À medida que se entrava no século XXI, deu-se um afastamento da democracia liberal para o que pode ser apelidada de “autocracia demagógica”, inclusive em algumas democracias mais avançadas, nomeadamente nos EUA.

A perda de confiança na competência e probidade das elites reduz inevitavelmente a solidez da legitimidade democrática. Vendo-se abandonados pelos partidos tradicionais do centro, os membros menos educados e mais pobres da classe média abrem-se ao populismo e ao seu apelo carismático dos seus líderes. O seu crescimento é a consequência do falhanço das políticas ortodoxas para dar prosperidade e estabilidade ao grosso das populações.

A “autocracia demagógica” provém de uma maioria levada a limites destrutivos. O líder usa o seu poder para destruir instituições independentes e a oposição (“media” incluída), rejeição das regras democráticas, tolerância ou encorajamento da violência, alteração das leis eleitorais e constitucionais e exploração ou mesmo criação de crises que “obriguem” a poderes de excepção, emergindo como governante absoluto.

Esses regimes desinstitucionalizam a política e tornam-na pessoal. Incluem normalmente um círculo restrito de servidores de confiança e a criação de serviços de segurança completamente leais ao “grande líder”. Como George Orwell escreveu em “1984”, “serás oco; iremos esvaziar-te e depois encher-te-emos de nós próprios ”.

Em 1999, desconhecido chegado ao poder, Vladimir Putin utilizou um eventual atentado terrorista tchetcheno em Moscovo para uma acção retaliatória que lhe consolidou o poder daí em diante. Os anteriores 10 anos de confusão e anarquia com Boris Yeltsin facilitaram a tarefa.

Quando, em 2012, Putin disse que russos e ucranianos nunca seriam divididos, ninguém no Ocidente lhe prestou atenção. A teoria geopolítica do Eurasianismo4 e o sonho da restauração do império passou a orientar claramente a política externa russa. A Ucrânia fazia a diferença. A ocupação parcial da Geórgia, em 2008, e da Crimeia, em 2014, sem oposição do Ocidente, encorajou a Rússia a invadir o Sul e o Leste da Ucrânia. Uma potência imperial não reconhece as entidades políticas, que vê apenas como territórios coloniais; por isso, destrói-as ou subverte-as.

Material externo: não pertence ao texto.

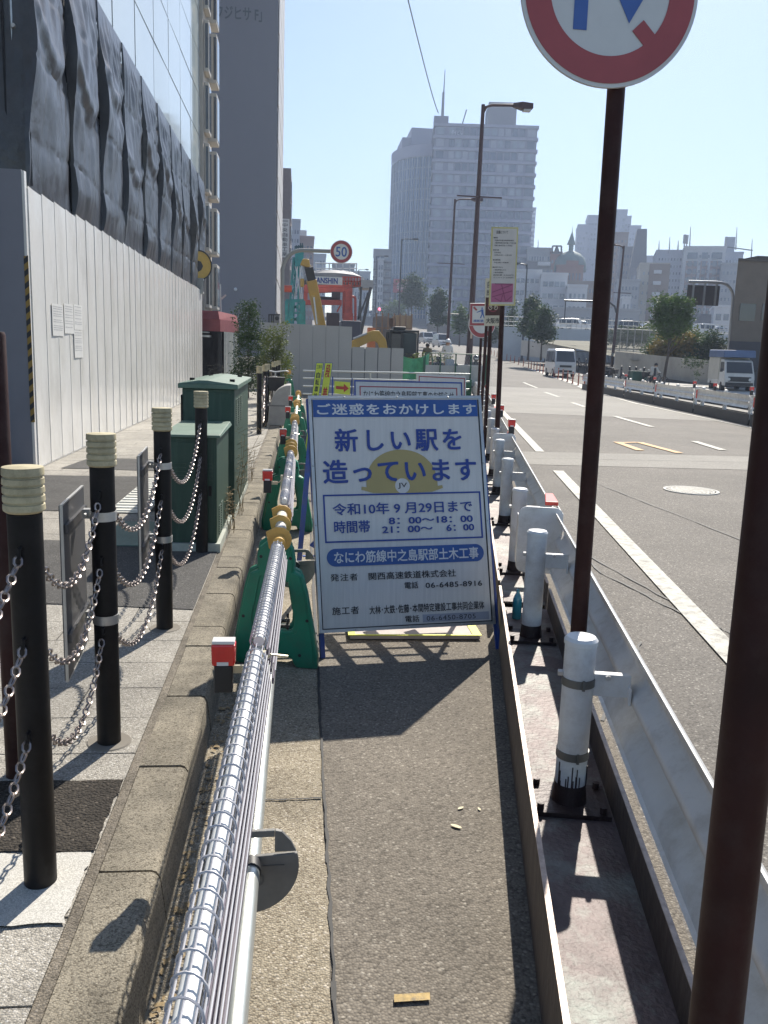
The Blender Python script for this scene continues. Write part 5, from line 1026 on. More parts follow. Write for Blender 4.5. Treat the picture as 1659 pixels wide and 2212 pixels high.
m = MB(); q = at(616, 805, Yc); cap_flange(m, q.x, Yc - .2, q.z, .09); cap_flange(m, q.x + .1, Yc - .1, q.z + .02, .09); tag(m.build('pipe_cap', orange), 'orange pipe caps at the left end of the cross barricade', 'pipe cap')
ghoard = mat('hoarding_grey', (.42, .415, .40), .5, 0, .05, 1.2, streak=(1, 1, .6))
Yf = 31.0; t = thing('site_hoarding', 'grey stepped hoarding across the end of the path', 'hoarding', (1, Yf, 0)); jl = mat('hoarding_joint', (.16, .165, .18), .6)
xsD = [563 + 28.3 * i for i in range(12)]
for i, (a, b) in enumerate(zip(xsD, xsD[1:])):
    hi = i < 7; A = at(a, (696 + (a - 563) * .052) if hi else (749 + (a - 750) * .03), Yf); B = at(b if i < 11 else 871, 700, Yf)
    m = MB(); m.box((A.x + .004, Yf, 0), (B.x - .004, Yf + .03, A.z)); m.build('panel', ghoard, t)
m = MB(); m.box((at(563, 700, Yf).x, Yf + .032, 0), (at(750, 700, Yf).x, Yf + .05, at(750, 708, Yf).z)); m.box((at(751, 700, Yf).x, Yf + .032, 0), (at(874, 700, Yf).x, Yf + .05, at(870, 756, Yf).z)); m.build('backing', jl, t)
# green debris net, chain link fence with a white sheet
net = mat('net_green', (.10, .40, .20), .7, 0, .2, 6); Yn = 32.0; t = thing('debris_net', 'bright green debris net hung beside the grey hoarding', 'net', (2.5, Yn, 0)); m = MB(); N = 14; vs = []
A, B = at(868, 780, Yn), at(926, 800, Yn)
for i in range(N + 1):
    f_ = i / N; x_ = A.x + (B.x - A.x) * f_ ; zt_ = at(868 + 58 * f_, 768 + 8 * math.sin(3.1 * f_) - 6 * f_ * f_, Yn).z
    for j in range(7): vs.append((x_, Yn + .08 * math.sin(i * .9 + j * .5), zt_ * (1 - j / 6)))
m.add(vs, [(i * 7 + j, i * 7 + j + 1, (i + 1) * 7 + j + 1, (i + 1) * 7 + j) for i in range(N) for j in range(6)], True); m.build('sheet', net, t)
gpost = mat('post_green', (.03, .12, .07), .5)
m = MB()
for x_ in (915, 934): q = at(x_, 790, Yn - .2); m.cyl((q.x, Yn - .2, 0), (q.x, Yn - .2, at(x_, 772, Yn - .2).z), .025, 8)
m.build('post', gpost, t)
Yn = 29.0; t = thing('mesh_fence', 'low wire fence backed with a pale sheet and a green panel, behind the notice boards', 'fence', (3, Yn, 0)); A, B = at(918, 785, Yn), at(1050, 790, Yn); zt_ = at(980, 764, Yn).z
m = MB(); m.box((A.x, Yn + .03, .55), (B.x, Yn + .04, at(980, 790, Yn).z)); m.build('white_sheet', mat('sheet_pale', (.55, .55, .52), .7, 0, .1, 3, bump=.2, bscale=5), t)
m = MB(); q = at(992, 812, Yn - .3); m.box((q.x, Yn - .3, 0), (at(1016, 812, Yn).x, Yn - .25, at(1005, 820, Yn - .3).z)); m.build('green_panel', mat('panel_green', (.05, .17, .09), .6), t)
m = MB()
for i in range(5): x_ = A.x + (B.x - A.x) * i / 4; m.cyl((x_, Yn, 0), (x_, Yn, zt_), .022, 8)
m.cyl((A.x, Yn, zt_), (B.x, Yn, zt_), .016, 6); m.build('frame', gpost, t)
m = MB(); n = 40
for i in range(n): x_ = A.x + (B.x - A.x) * i / n; m.cyl((x_, Yn, .2), (x_ + .45, Yn, zt_), .0028, 3); m.cyl((x_ + .45, Yn, .2), (x_, Yn, zt_), .0028, 3)
m.build('wire_mesh', steel, t)
# traffic cone
q = gr(1056, 872); q = at(1056, 850, 20.0); t = thing('traffic_cone', 'red and white traffic cone squeezed between the boards and the guardrail', 'traffic cone', (q.x, 20, .006)); cr_ = mat('cone_red', (.55, .07, .03), .45); cw = mat('cone_white', (.7, .7, .68), .4); x_ = q.x
m = MB(); m.lathe((x_, 20, .006), [(.13, .03), (.105, .18)], 18); m.lathe((x_, 20, .006), [(.085, .33), (.062, .48)], 18); m.lathe((x_, 20, .006), [(.04, .60), (.02, .70), (.0, .705)], 18); m.build('red_band', cr_, t); m = MB(); m.lathe((x_, 20, .006), [(.105, .18), (.085, .33)], 18); m.lathe((x_, 20, .006), [(.062, .48), (.04, .60)], 18); m.build('white_band', cw, t); m = MB(); m.box((x_ - .19, 19.81, .006), (x_ + .19, 20.19, .036)); m.build('base', blackp, t, bevel=.01)
# teal piling rig
teal = mat('rig_teal', (.02, .26, .27), .5, .1, .25, 2, dirt=((.05, .12, .13), .5, 3)); teald = mat('rig_dark', (.02, .07, .09), .5, .2, .3, 2)
Yr = 58.0; P4 = lambda x, y, Y: at(*Z4(x, y), Y); b = P4(440, 1300, Yr); t = thing('piling_rig', 'teal piling rig with a lattice mast rising behind the grey hoarding', 'piling rig', (b.x, Yr, 0))
def lattice(mb, pa, pb, pc, pd, n, w):          # two chords pa-pb and pc-pd, with cross members
    mb.bar(pa, pb, w); mb.bar(pc, pd, w)
    for i in range(n): mb.bar(pa.lerp(pb, i / n), pc.lerp(pd, (i + 1) / n), w * .55); mb.bar(pc.lerp(pd, i / n), pa.lerp(pb, (i + 1) / n), w * .55); mb.bar(pa.lerp(pb, (i + 1) / n), pc.lerp(pd, (i + 1) / n), w * .55)
m = MB(); lattice(m, P4(335, 1300, Yr), P4(390, 600, Yr), P4(385, 1300, Yr + 1), P4(415, 600, Yr + 1), 7, .13); m.build('left_mast', teal, t)
m = MB(); A, B = P4(402, 690, Yr - .3), P4(495, 530, Yr + .7); m.box((A.x, Yr - .3, A.z), (B.x, Yr + .7, B.z)); A, B = P4(425, 1290, Yr), P4(450, 690, Yr + .5); m.box((A.x, Yr, 0), (B.x, Yr + .5, B.z)); m.build('main_mast', teal, t)
m = MB()
for x_ in (418, 440, 462, 482): m.bar(P4(x_, 530, Yr), P4(x_, 450 + random.uniform(-5, 20), Yr), .08)
m.bar(P4(400, 490, Yr), P4(492, 480, Yr), .12); m.build('mast_head', teald, t)
m = MB(); lattice(m, P4(318, 1300, Yr - 1), P4(318, 1045, Yr - 1), P4(495, 1300, Yr - 1), P4(495, 1045, Yr - 1), 2, .22); m.bar(P4(310, 1045, Yr - 1), P4(500, 1045, Yr - 1), .2); m.bar(P4(355, 1300, Yr - 1), P4(375, 1045, Yr - 1), .3); m.bar(P4(462, 1300, Yr - 1), P4(480, 1045, Yr - 1), .3); m.build('base_frame', teal, t)
m = MB()
for x0, x1 in ((410, 470), (430, 395), (470, 400), (455, 480)): m.cyl(P4(x0, 690, Yr - .4), P4(x1, 1045, Yr - .6), .03, 5)
m.build('cable', steel, t); m = MB(); A, B = P4(285, 955, Yr - 1), P4(372, 885, Yr - 1); m.cyl(((A.x), Yr - 1, (A.z + B.z) / 2), (B.x, Yr - 1, (A.z + B.z) / 2), abs(B.z - A.z) / 2, 16); m.build('red_drum', mat('drum_red', (.55, .08, .03), .5), t)
# yellow telescopic crane boom
yel = mat('machine_yellow', (.52, .31, .045), .45, 0, .14, 2, dirt=((.25, .17, .06), .4, 4)); Yk = 50.0; b = P4(690, 1300, Yk); t = thing('mobile_crane', 'yellow telescopic crane boom leaning left above the grey hoarding', 'crane', (b.x, Yk, 0))
base = P4(700, 1450, Yk + .5); mid = P4(575, 830, Yk); neck = P4(545, 690, Yk - .3)
m = MB(); m.bar(base, mid, .58, .6, up=(0, 1, 0)); m.build('boom', yel, t, bevel=.05); m = MB(); m.bar(mid, neck, .47, .5, up=(0, 1, 0)); m.build('inner_boom', blackp, t); m = MB(); A, B = P4(455, 690, Yk - .4), P4(570, 625, Yk + .3); m.hexa([(A.x, Yk - .4, A.z + .1), (B.x, Yk - .4, A.z - .1), (B.x, Yk + .3, A.z - .1), (A.x, Yk + .3, A.z + .1), (A.x + .15, Yk - .4, B.z), (B.x - .1, Yk - .4, B.z), (B.x - .1, Yk + .3, B.z), (A.x + .15, Yk + .3, B.z)]); m.build('boom_head', yel, t, bevel=.06)
m = MB(); m.bar(P4(585, 990, Yk - .6), P4(640, 1300, Yk - .5), .2, .2); m.build('lift_cylinder', yel, t); m = MB(); m.bar(P4(600, 1010, Yk - .75), P4(632, 1290, Yk - .75), .08); m.build('cylinder_rod', steel, t); m = MB(); m.cyl(P4(478, 680, Yk - .3), P4(485, 830, Yk - .5), .04, 6); m.cyl(P4(497, 690, Yk - .3), P4(492, 830, Yk - .5), .04, 6); m.build('hoist_rope', steel, t); m = MB(); A, B = P4(458, 900, Yk - .6), P4(500, 820, Yk - .2); m.box((A.x, Yk - .6, A.z), (B.x, Yk - .2, B.z)); m.build('hook_block', yel, t, bevel=.05)
m = MB(); m.box((base.x - 1.5, Yk, 0), (base.x + 2, Yk + 6, 1.7)); m.build('carrier', yel, t)
# red gantry with banner and round roof
rg = mat('gantry_red', (.50, .075, .05), .5, .1, .18, 2, dirt=((.2, .04, .035), .4, 3)); rd = mat('gantry_dark', (.05, .025, .03), .6); Ye = 64.0; P5 = lambda x, y: P4(x, y, Ye)
b = P5(800, 1300); t = thing('works_gantry', 'red steel works gantry under a round grey roof behind the crane boom', 'gantry', (b.x, Ye, 0))
for (x0, y0, x1, y1, w, nm) in ((500, 940, 1000, 930, .36, 'beam'), (505, 1062, 890, 1064, .36, 'beam'), (500, 895, 990, 893, .2, 'beam'), (950, 940, 945, 1300, .42, 'column'), (985, 940, 985, 1300, .2, 'column'), (515, 900, 515, 1085, .28, 'column'), (910, 950, 905, 1230, .16, 'column'), (880, 1085, 840, 1160, .12, 'slant_bar'), (1030, 1010, 1030, 1260, .18, 'pipe'), (990, 1000, 1035, 1012, .18, 'pipe')):
    m = MB(); m.bar(P5(x0, y0), P5(x1, y1), w, w, up=(0, 1, 0) if x0 == x1 else (0, 0, 1)); m.build(nm, rg, t, bevel=.04)
m = MB(); A, B = P5(640, 1045), P5(880, 1000); m.box((A.x, Ye + 1, A.z), (B.x, Ye + 2, B.z)); A, B = P5(735, 1290), P5(870, 1170); m.box((A.x, Ye + .5, A.z - 1), (B.x, Ye + 2, B.z)); A, B = P5(780, 1020), P5(870, 960); m.box((A.x, Ye - .7, A.z), (B.x, Ye - .5, B.z)); m.build('dark_machinery', rd, t)
A, B = P5(900, 1300), P5(1000, 1180); m = MB(); m.box((A.x, Ye - .8, A.z - 1), (B.x, Ye + .6, B.z)); m.build('red_cabinet', rg, t)
Z0, Z1 = P5(470, 770), P5(1170, 830); cx = (Z0.x + Z1.x) / 2; rx = (Z1.x - Z0.x) / 2; zc = P5(800, 800).z; m = MB(); vs = []; n = 40
for r_, dz in ((1.0, -.1), (1.0, .25), (.7, .55), (0.0, .75)): vs += [(cx + rx * r_ * math.cos(2 * math.pi * k / n), Ye + 5 + 5 * r_ * math.sin(2 * math.pi * k / n), zc + dz * 1.2) for k in range(n)]
m.add(vs, [(i * n + k, i * n + (k + 1) % n, (i + 1) * n + (k + 1) % n, (i + 1) * n + k) for i in range(3) for k in range(n)], True); m.build('roof', mat('roof_grey', (.2, .2, .21), .6), t)
m = MB()
for i in range(7): x_ = 620 + 70 * i; m.cyl(P4(x_, 770, Ye + 2), P4(x_, 655, Ye + 2), .05, 5)
m.cyl(P4(610, 655, Ye + 2), P4(1050, 660, Ye + 2), .05, 5); m.cyl(P4(610, 710, Ye + 2), P4(1050, 712, Ye + 2), .04, 5); m.build('roof_railing', mat('rail_white', (.6, .6, .6), .5), t)
m = MB()
for i in range(7): x_ = 900 + 30 * i; m.bar(P5(x_, 895), P5(x_, 800), .09)
for y_ in (800, 845, 893): m.bar(P5(890, y_), P5(1085, y_), .09)
m.build('railing', rg, t)
A, B = P4(528, 868, Ye - 1), P4(897, 803, Ye - 1); f = Fr((A.x, Ye - 1, A.z), (1, 0, 0), (0, 0, 1)); w, h = B.x - A.x, B.z - A.z; m = MB(); m.pan(f, 0, 0, w, h, -.05, 0); bn = m.build('banner', mat('banner_white', (.68, .68, .66), .6), t); m = MB(); text(m, f, 'HANSHIN', w * .15, h * .12, w * .87, h * .88, .02, .03); m.build('banner_lettering', navy, bn)
m = MB(); A, B = P5(1085, 915), P5(1215, 835); m.box((A.x, Ye - .3, A.z), (B.x, Ye + 2, B.z)); m.build('grey_hopper', mat('hopper_grey', (.36, .36, .36), .6), t)
m = MB()
for q0, q1, w in (((1190, 905), (1085, 1400), .2), ((1095, 900), (1060, 1240), .12), ((1165, 960), (1060, 1240), .12), ((1085, 900), (1085, 1400), .1)): m.bar(P4(*q0, Ye - 2), P4(*q1, Ye - 2), w)
tag(m.build('raking_strut', mat('strut_dark', (.06, .06, .065), .5, .3)), 'dark raking steel struts right of the red gantry', 'strut')
m = MB(); A, B = P4(880, 1490, 44), P4(1088, 1255, 44); m.box((A.x, 44, 0), (B.x, 46.5, B.z)); tag(m.build('site_container', mat('container_slate', (.06, .06, .085), .6, 0, .1, 1), bevel=.05), 'dark slate container behind the step of the grey hoarding', 'container')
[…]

O conceito invocado pela Rússia para justificar estes actos foi que um Estado podia intervir noutro para proteger populações da sua própria cultura. Este foi também o argumento que Hitler utilizou para anexar a Áustria e dividir a Checoslováquia, e que Estaline usou para anexar os países bálticos, em 1940. A tinta da ficção política é o sangue5.

“Esta era uma nova espécie de fascismo, em que verdadeiros fascistas chamam “fascistas” aos seus opositores”6.

Há cerca de um século atrás, após a I Guerra Mundial, começou na Europa o que posteriormente se chamou “a era das ditaduras”, período em que a democracia foi derrotada pelo autoritarismo populista. Conhece-se o preço que a Europa e o mundo pagaram para lhe por fim! O século XX foi, aliás, um século de ditaduras; Estaline, Hitler, Mussolini, Salazar, Franco, Mao, Castro, Ceausescu, Papa Doc, Família Kim, Pinochet, Pol Pot, Mugabe, J. Eduardo dos Santos, Omar el-Bashir, Assad, Saddam Hussein, etc.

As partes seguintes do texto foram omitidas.